A ternary mixture at the border of Soret separation stability
Abstract
Ternary mixtures with the Soret effect are prone to triple-diffusive convection in a thermal field. The Soret coefficients of the toluene–methanol–cyclohexane mixture, measured in microgravity at a given composition [0.62–0.31–0.07] in mass fractions, showed that the net separation ratio, Ψ, the parameter responsible for the hydrodynamic stability in a gravity field is close to zero. Furthermore, the large cross-diffusion of toluene leads to a curious situation: the Soret coefficient ST1 is positive while the thermodiffusion coefficient DT1 is negative.

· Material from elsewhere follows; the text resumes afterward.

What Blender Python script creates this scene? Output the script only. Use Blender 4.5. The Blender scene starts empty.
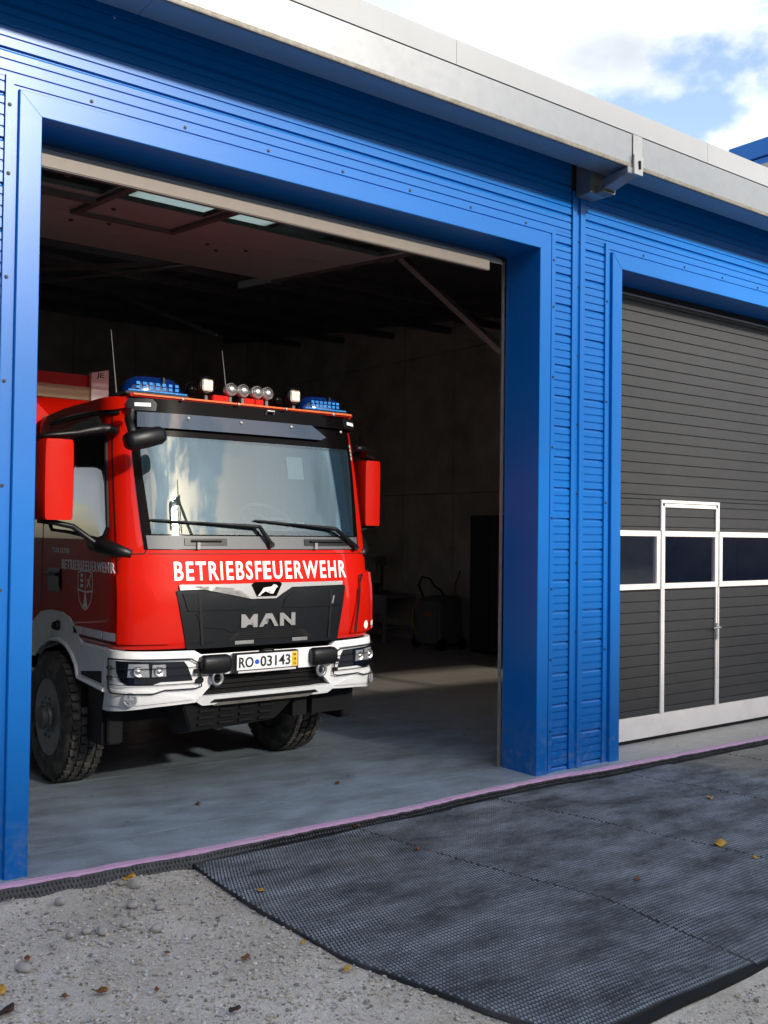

The behavior of this ternary mixture on the border of stability, when Ψ is slightly negative or positive, is examined experimentally and numerically. The mixture is placed in an elongated cell between the differently heated walls. Depending on Ψ and the initial temperature of the liquid (mean temperature, linear profile or cold one), the evolution of concentration patterns are classified by four regimes. We observe the emergence of motionless, metastable, and convective patterns. In the case of Ψ > 0, it was found that cross-diffusion fluxes cause a temporarily unstable density pattern. The initially cold mixture at either Ψ sign shows dissimilar Soret separation in the upper and lower parts of the cell. It leads to the formation of a long-lived inverse density gradient at the upper part of the cell, which finally results in a motionless (Ψ > 0) or convective (Ψ < 0) pattern.